Little did I know that we were a travel duo made in heaven. The two of us have balanced each other out beautifully this entire trip. Not to mention we’ve sort of turned into an old married couple. Not only did we reach the point of finishing each other’s sentences, we even began to say the exact same phrases/words at the exact same time with the exact same inflection. It was awesome and creepy all at once.

But just like I didn’t realize how amazingly we’d get on together during travel, I had absolutely no idea how devastating it’d be when the day came that she packed her bags and left this country.


Yesterday was our last full day together, and we attempted to make the most of it.

We touched some booties…


… encountered some local wildlife…


… revisited some old, familiar places…


… climbed around on some old cannons…


… took more crappy jumping pictures…


… frolicked, frolicked, frolicked…



… shared a delicious milkshake…


… and communed with the wildlife yet again.


Yesterday was treated just like any other New Zealand day – as was most of this morning, really, as we wandered around the wharf, bought me some new jeans, and lazed around in the sun – until 4pm this afternoon rolled around. It was then time for Kathleen to head to the airport; the ending of her adventures here.


When we hugged outside the terminal, I began crying. Saying goodbye to Kathleen was like Pippin asking Merry if they’d be back together soon. I then proceeded to break down in tears five minutes later as I stood at my bus stop waiting to go back to the hostel (in front of a group of strangers no less). I had been holding the tears in all day. There were so many emotions racing through me, it was impossible to fight it.

I was so terrified. Correction: I am so terrified. After Kathleen walked through that gate, disappearing from view, I became completely alone. I suddenly went from having one of my closest friends with me to having no one. No one to indecisively banter with about where to have dinner. No one to prod my butt or boobs when I least expected it. No one to sing renditions of “Dynamic Duet” and “Getting Along” with. Let me make it clear that I have never been on my own. Not like this. Never like this. It’s one thing to be staying in your college town while everyone is home for summer, but to be in a different country on your own? That’s another monster entirely.

I keep worrying that I’m going to fuck something up – miss a bus maybe or find myself in a difficult situation with no one to back me up. I wouldn’t put it past myself to sleep through a checkout. But the worst thought of all – what if I don’t make any friends? I’m not the most forward person, after all, so it’s not that hard to imagine. The idea of being alone in a country filled with fascinating people scares me most of all. (This is kind of dumb though, now that I think on it, seeing as I already have made a plethora of friends here. Hell, I’m even talking to one friend, Cheryl, about possibly apartment hunting in Wellington this weekend. Being alone is just such a scary concept for me and I always blow things out of proportion in my mind, so I guess it’s not all too surprising.)

But mostly my public crying had more to do with the fact that I was going to miss my friend.

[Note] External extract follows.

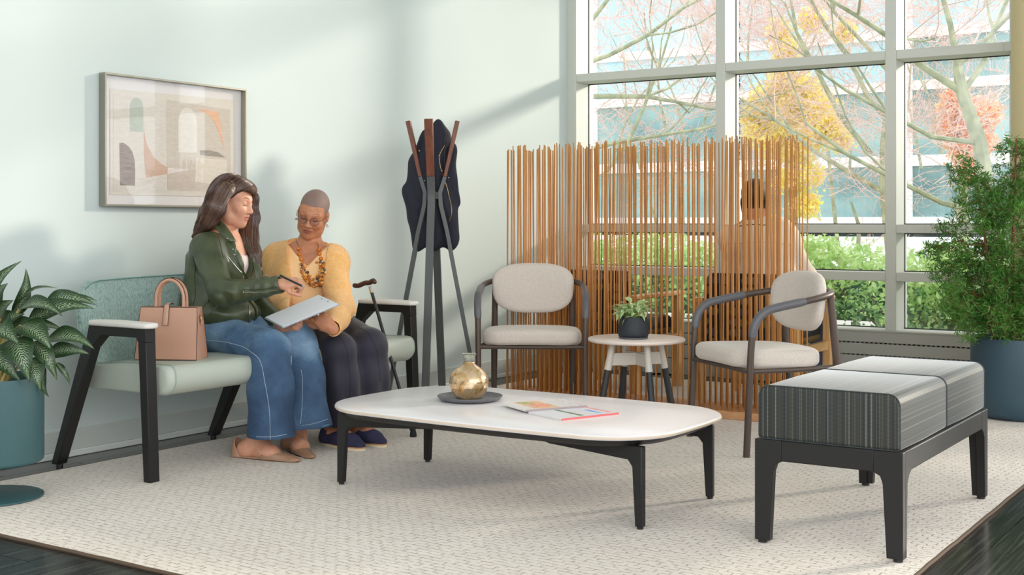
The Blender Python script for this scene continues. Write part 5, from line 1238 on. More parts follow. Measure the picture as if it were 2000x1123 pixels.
# tee ---------------------------------------------------------------
TE = SDF(); M_tee = mat('blush_tee', (226, 206, 200), .8)
TE.cone(pel+A3((0, 0, .02)), wst, .142, .127, .05); TE.cone(wst, chs, .120, .125, .05); TE.cone(chs, nb_+(chs-nb_)*.45, .122, .075, .05); TE.cone(sR, sL, .058, .058, .05)
fw1 = nrm(A3(SV(.93, -.36, 0)))
TE.ell(chs+fw1*.04+A3((0, 0, .0)), (.08, .10, .07), None, .05)
TE.ell(nb_+fw1*.085+A3((0, 0, .005)), (.075, .075, .085), None, .01, 's')
TE.disp(lambda P, d: .002*vnoise(P, 30, 5))
TE.obj('tee', .006, w1, [M_tee], O1, 1)
# leather jacket ------------------------------------------------------
M_lea = mat('olive_leather', (74, 80, 54), .38, col2=(54, 60, 40), scale=9, bump=.35, bscale=70, bdist=.002, bdetail=6)
JK = SDF()
JK.cone(A3(W(430, 612, 5.78)), wst, .150, .138, .05); JK.ell(A3(W(432, 610, 5.74)), (.175, .165, .085), None, .04); JK.cone(wst, chs, .138, .140, .06); JK.cone(chs, nb_+(chs-nb_)*.40, .138, .082, .05)
JK.cone(sR, sL, .068, .068, .05); JK.ell(chs+fw1*.065+A3((0, 0, -.01)), (.09, .12, .09), None, .05)
JK.cone(sR, eR, .066, .056, .03); JK.cone(eR, eR+(wR-eR)*.3, .056, .053, .02); JK.cone(eR+(wR-eR)*.3, wR-(wR-eR)*.02, .053, .041, .02)
JK.cone(sL, eL, .072, .060, .03); JK.cone(eL, wL-(wL-eL)*.14, .058, .043, .02)
def fold1(P, d):
    t = np.clip((P-eR) @ nrm(wR-eR), -.1, .3); el = np.exp(-(np.linalg.norm(P-eR, axis=1)/.11)**2)
    r = .005*el*np.sin(P @ A3(SV(55, 0, 35))+2*np.sin(P[:, 2]*30))
    fa = np.exp(-((np.linalg.norm(np.cross(P-eR, nrm(wR-eR)), axis=1))/.09)**2)*(t > 0)
    r = r+.0035*fa*np.sin(P @ A3(SV(90, 20, 60))+3*np.sin(P @ A3(SV(20, 0, -26))))
    ua = np.exp(-((np.linalg.norm(P-(sR+eR)/2, axis=1))/.10)**2); r = r+.004*ua*np.sin(P @ A3(SV(60, 0, 45))+1.5*np.sin(P[:, 2]*40))
    b_ = np.exp(-((P[:, 2]-.64)/.07)**2); r = r+.0018*b_*np.sin(P @ A3(SV(38, 10, 70))+2*np.sin(P @ A3(SV(25, 0, 0))))
    return r+.0025*vnoise(P, 26, 4)
JK.disp(fold1)
# open front: a wedge facing forward between the two lapels, along the centre front
lat = nrm(np.cross((0, 0, 1), fw1)); R3 = np.stack([fw1, lat, A3((0, 0, 1))], 1)
def wedge(P):
    q = (P-(chs+A3((0, 0, -.13)))) @ R3; hw_ = .010+.21*np.clip(q[:, 2], 0, .4)+.05*np.clip(-q[:, 2], 0, .3)
    return np.maximum(np.abs(q[:, 1])-hw_, .03-q[:, 0])
JK.add(lambda P: P[:, 2]-.552-.02*(P[:, 0]-.40), (-9,)*3, (9, 9, .60), 0, 's'); JK.add(wedge, chs-.45, chs+.45, .004, 's')
JK.cone(wR-(wR-eR)*.03, wR+(wR-eR)*.3, .030, .040, .002, 's'); JK.cone(wL-(wL-eL)*.16, wL+(wL-eL)*.2, .031, .040, .002, 's')
JK.ell(nb_+A3((0, 0, .035))+fw1*.03, (.062, .062, .07), None, .01, 's')
o, VK, FK = JK.obj('leather_jacket', .0042, w1, [M_lea], O1, 1); TK = bvh(VK, FK)
M_zip = mat('zip_steel', (168, 168, 162), .3, .9); M_seam = mat('leather_seam', (38, 44, 28), .5)
def patch(parent, name, m, pts, off, th=.003):      # small curved panel through world points (triangle fan), given thickness
    me = bpy.data.meshes.new(name); c = sum((Vector(p) for p in pts), Vector())/len(pts)
    P = [Vector(p)-Vector(off) for p in pts]+[c-Vector(off)]; n = len(pts); me.from_pydata([tuple(p) for p in P], [], [(i, (i+1) % n, n) for i in range(n)]); me.update()
    o = obj(name, me, parent, m, smooth=True); sd_ = o.modifiers.new('s', 'SUBSURF'); sd_.levels = sd_.render_levels = 0
    t = o.modifiers.new('t', 'SOLIDIFY'); t.thickness = th; t.offset = 0; return o
def pixpanel(parent, name, m, tree, pix, off, lift=.008, th=.005):
    P = []
    for (a, b, l) in pix:
        q = onsurf(tree, a, b, l)
        if q is not None: P.append(q)
    return patch(parent, name, m, P, off, th) if len(P) > 2 else None
strip(w1, 'zip', M_zip, TK, [(446, 503), (456, 515), (466, 527), (473, 533)], .0022, O1)
_a, _b = onsurf(TK, 409, 616, .001), onsurf(TK, 424, 598, .001)
if _a is not None and _b is not None: obj('zip', MB().tube([_a-O1, (_a+_b)/2+SV(0, -.004, .002)-O1, _b-O1], .0022, 5), w1, M_zip)
strip(w1, 'zip', M_zip, TK, [(476, 571), (500, 571), (520, 570), (541, 567)], .0022, O1)
for px_ in ([(377, 500), (380, 540), (381, 580), (379, 628)], [(370, 468), (378, 450), (392, 444), (412, 447), (424, 460), (432, 485), (437, 505)], [(409, 565), (405, 590), (398, 630)], [(476, 565), (500, 566), (541, 561)], [(370, 626), (400, 632), (440, 634), (484, 637)]):
    strip(w1, 'seam', M_seam, TK, px_, .0016, O1)
# collar, lapels and the front zip band, cut as folded leather
def collar_pts(L): return [A3(W(*q)) for q in L]
def leafpanel(name, outer, m=M_lea, th=.005):
    return patch(w1, name, m, [Vector(W(*q)) for q in outer], O1, th)
leafpanel('collar', [(428, 429, 5.70), (441, 440, 5.66), (452, 455, 5.63), (461, 471, 5.60), (452, 472, 5.585), (440, 467, 5.60), (430, 456, 5.62), (419, 442, 5.66), (420, 433, 5.70)])
leafpanel('lapel', [(440, 470, 5.60), (459, 473, 5.595), (461, 482, 5.59), (456, 490, 5.585), (468, 515, 5.57), (484, 545, 5.56), (478, 540, 5.565), (462, 512, 5.575), (449, 488, 5.585), (441, 478, 5.59)])
leafpanel('lapel', [(494, 470, 5.85), (504, 500, 5.80), (511, 530, 5.76), (512, 552, 5.74), (500, 550, 5.72), (496, 520, 5.74), (488, 490, 5.80)])
strip(w1, 'front_zip', M_zip, TK, [(486, 597), (487, 608), (487, 620), (486, 632)], .0035, O1)
for q in ((444, 466, 5.585), (455, 487, 5.575), (476, 571, 5.40), (458, 498, 5.57)):
    p = Vector(W(*q))-O1; obj('snap', MB().ball(p, .0042, 10, 6), w1, M_zip)
ne = [PH1(.03, -.055, -.13), PH1(.07, -.035, -.16), PH1(.10, 0, -.20), PH1(.085, .03, -.16)]
# hair ---------------------------------------------------------------
M_hair = bpy.data.materials.new('brown_hair'); M_hair.use_nodes = True; nt = M_hair.node_tree; b = nt.nodes['Principled BSDF']
oi = N(nt, 'TexCoord'); nz = N(nt, 'TexNoise'); nz.inputs['Scale'].default_value = 60; nt.links.new(oi.outputs['Object'], nz.inputs[0]); rp = ramp(nt, [(.3, (46, 29, 22)), (.7, (92, 60, 45))]); nt.links.new(nz.outputs[0], rp.inputs[0]); nt.links.new(rp.outputs[0], b.inputs['Base Color']); b.inputs['Roughness'].default_value = .6; b.inputs['Specular IOR Level'].default_value = .3
HS = SDF(); PP = PH1
HS.ell(PP(-.020, 0, .048), (.095, .076, .080), M1, .01)
HS.ell(PP(-.055, 0, -.01), (.058, .074, .10), M1, .04)
near_lock = [(438, 372, 5.69), (423, 405, 5.66), (408, 432, 5.68), (392, 450, 5.74), (378, 462, 5.80)]
HS.chain([A3(W(*q)) for q in near_lock], [.040, .040, .033, .023, .010], .04)
HS.chain([A3(W(*q)) for q in ((425, 385, 5.78), (410, 420, 5.80), (398, 445, 5.83), (384, 458, 5.86))], [.048, .044, .034, .014], .04)
far_lock = [(486, 360, 5.87), (495, 388, 5.90), (495, 425, 5.90), (490, 462, 5.88), (496, 495, 5.83), (504, 518, 5.80)]
HS.chain([A3(W(*q)) for q in far_lock], [.018, .022, .028, .032, .030, .014], .03)
HS.chain([A3(W(*q)) for q in ((478, 440, 5.88), (483, 470, 5.84), (494, 500, 5.80), (502, 516, 5.79))], [.030, .034, .026, .014], .03)
HS.ell(PP(.048, .01, .070), (.052, .062, .040), M1, .03)
HS.ell(PP(.072, -.02, -.030), (.050, .10, .088), M1, .01, 's')     # face opening
HS.ell(PP(.030, -.085, -.030), (.034, .05, .040), M1, .012, 's')   # ear and cheek opening
HS.ell(PP(.060, -.04, -.115), (.055, .055, .06), M1, .012, 's')
HS.disp(lambda P, d: .0022*vnoise(P, 22, 9))
hair1, VH, FH = HS.obj('hair', .0035, w1, [M_hair], O1, 1, extra=.012); THr = bvh(VH, FH)
# strands flowing over the hair mass: guide curves, strands spread between neighbouring guides
rng = np.random.default_rng(8)
def flow(guides, n, r, lift=(.0002, .0016), wig=1.2):
    for _ in range(n):
        u_ = rng.uniform(0, len(guides)-1.001); i_ = int(u_); fr = u_-i_; A0, B0 = guides[i_], guides[i_+1]
        P = [Vector((a[0]*(1-fr)+b_[0]*fr+rng.normal()*wig*.5, a[1]*(1-fr)+b_[1]*fr+rng.normal()*wig*.5, 0)) for a, b_ in zip(A0, B0)]
        P = spline(P, 5); t0 = int(rng.uniform(0, .35)*len(P)); t1 = int(rng.uniform(.75, 1)*len(P)); P = P[t0:t1]; L_ = rng.uniform(*lift); run = []
        for p in P+[None]:
            q = onsurf(THr, p.x, p.y, L_) if p is not None else None
            if q is not None and (not run or (q-run[-1]).length < .03): run.append(q); continue
            if len(run) > 3: sm[int(rng.integers(3))].append(([x-O1 for x in run], [r*math.sin(PI*min(1, .25+.75*i/len(run)))+.0002 for i in range(len(run))]))
            run = [q] if q is not None else []
sm = [[], [], []]
gA = [[(452, 336), (425, 344), (406, 368), (394, 402), (383, 432), (368, 458)], [(462, 336), (437, 350), (418, 376), (406, 408), (395, 436), (374, 458)], [(472, 339), (449, 356), (434, 382), (420, 412), (405, 438), (388, 458)],
    [(484, 344), (465, 358), (452, 378), (440, 402), (425, 428), (408, 446)], [(496, 354), (478, 366), (465, 382), (452, 392), (438, 414), (424, 436)]]
flow(gA, 900, .0011)
flow([[(484, 342), (470, 346), (456, 356), (446, 370)], [(494, 346), (484, 352), (470, 362), (456, 376)], [(502, 356), (494, 360), (480, 366), (468, 376)]], 160, .001)
gB = [[(500, 358), (505, 382), (506, 420), (503, 455), (501, 480), (509, 505), (512, 524)], [(498, 380), (500, 400), (498, 425), (494, 455), (495, 480), (503, 505), (509, 522)], [(485, 430), (480, 440), (478, 455), (482, 475), (488, 490), (497, 508), (506, 521)], [(474, 436), (471, 448), (470, 458), (474, 472), (482, 488), (493, 506), (503, 520)]]
flow([[(492, 346), (500, 354), (505, 370), (507, 390)], [(498, 352), (502, 362), (503, 376), (502, 395)]], 60, .001)
flow(gB, 420, .0011)
for i, c_ in enumerate(((50, 34, 28), (80, 56, 45), (112, 82, 66))):
    me = fasttubes(sm[i], 3); me.materials.append(mat('hair_strand_%d' % i, c_, .35)); me.shade_smooth(); o = obj('hair_strands', me, w1); o['kind'] = 'stuff'
obj('earring', MB().tube([Vector(PH1(.000+.009*math.cos(a), -.0865, -.046+.012*math.sin(a)))-O1 for a in np.linspace(0, 2*PI, 15)[:-1]], .0022, 6, closed=True), w1, mat('gold_metal', (200, 160, 110), .3, 1))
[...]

I’ve written a number of times already about how lucky I am to have had Kathleen as a travel buddy, but let me emphasize it now: I am the luckiest goddamn tourist ever. It just worked from day one. We rarely got cranky with each other, and when we did it usually had to do with outside forces rather than one another. We learned how to make each other laugh and how to not step on toes. We learned about different fandoms, while also discovering fandoms to fall in love with. We just learned so much about ourselves and about each other.

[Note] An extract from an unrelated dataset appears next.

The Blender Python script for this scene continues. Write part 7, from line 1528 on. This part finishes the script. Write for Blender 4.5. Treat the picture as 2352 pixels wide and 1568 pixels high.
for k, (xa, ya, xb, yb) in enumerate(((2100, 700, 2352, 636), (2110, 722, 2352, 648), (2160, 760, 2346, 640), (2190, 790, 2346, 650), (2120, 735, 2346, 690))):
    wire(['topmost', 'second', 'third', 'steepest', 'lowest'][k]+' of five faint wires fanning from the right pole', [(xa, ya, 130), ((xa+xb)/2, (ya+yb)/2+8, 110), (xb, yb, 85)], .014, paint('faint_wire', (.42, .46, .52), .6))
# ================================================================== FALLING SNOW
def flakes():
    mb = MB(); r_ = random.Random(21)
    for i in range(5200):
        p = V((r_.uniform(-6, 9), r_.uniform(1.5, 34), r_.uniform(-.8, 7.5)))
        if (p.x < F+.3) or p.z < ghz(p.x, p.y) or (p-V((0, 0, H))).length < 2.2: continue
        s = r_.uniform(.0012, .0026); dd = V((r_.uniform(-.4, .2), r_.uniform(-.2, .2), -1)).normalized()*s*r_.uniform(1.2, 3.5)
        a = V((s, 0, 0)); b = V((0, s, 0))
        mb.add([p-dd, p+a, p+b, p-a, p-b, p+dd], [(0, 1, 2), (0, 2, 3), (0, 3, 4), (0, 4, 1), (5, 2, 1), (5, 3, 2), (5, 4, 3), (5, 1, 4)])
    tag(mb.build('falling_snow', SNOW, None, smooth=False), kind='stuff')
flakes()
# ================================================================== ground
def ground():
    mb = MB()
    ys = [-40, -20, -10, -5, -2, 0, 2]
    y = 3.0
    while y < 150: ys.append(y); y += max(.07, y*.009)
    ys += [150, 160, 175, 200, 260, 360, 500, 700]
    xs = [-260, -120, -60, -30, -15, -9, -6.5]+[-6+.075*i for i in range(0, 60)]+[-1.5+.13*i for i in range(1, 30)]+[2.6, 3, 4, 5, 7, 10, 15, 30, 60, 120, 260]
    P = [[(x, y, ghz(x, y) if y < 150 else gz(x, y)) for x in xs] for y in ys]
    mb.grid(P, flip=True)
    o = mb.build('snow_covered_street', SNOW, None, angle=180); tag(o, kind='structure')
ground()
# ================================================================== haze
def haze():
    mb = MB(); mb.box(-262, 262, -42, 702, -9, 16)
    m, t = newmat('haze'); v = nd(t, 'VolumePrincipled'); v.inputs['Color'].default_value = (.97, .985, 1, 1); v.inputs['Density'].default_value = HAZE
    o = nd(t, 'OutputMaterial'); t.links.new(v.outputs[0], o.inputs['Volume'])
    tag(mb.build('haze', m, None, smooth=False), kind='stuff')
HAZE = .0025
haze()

It’s hard to imagine a New Zealand without Kathleen. I’ve had her with me since the plane first touched down, and knowing tomorrow I’m gonna wake up and not ask her about breakfast is just… weird. I suppose I’ll readjust. Slowly at first, but after a couple days it’ll become more natural, being here alone. But for the time being it’s weird. I mean, I spent at least forty-five minutes wandering around Auckland tonight looking for dinner because I’m not used to eating alone here and didn’t know what to do with myself. That’s the point I’m at right now.

Anyway, the point is that I’m so grateful for the time Kathleen and I had together during our travels, and this has been, without a doubt, two of the best months of my life. I know that these next ten months will continue to be the best of my life as well, but I’ll still reflect back on my time with Kathleen as top notch, excellent memories.

But hey, at least I have a potential apartment roommate waiting for me back in the States. (You better not start living with someone else while I’m gone, Kathleen. Don’t make me bring back tools from Gerry’s shed!)

So thank you, Kathleen. My bright knight. My Merry. My Joe Walker. My penguin-loving, children-disliking, beer-drinking, Gollum-imitating friend.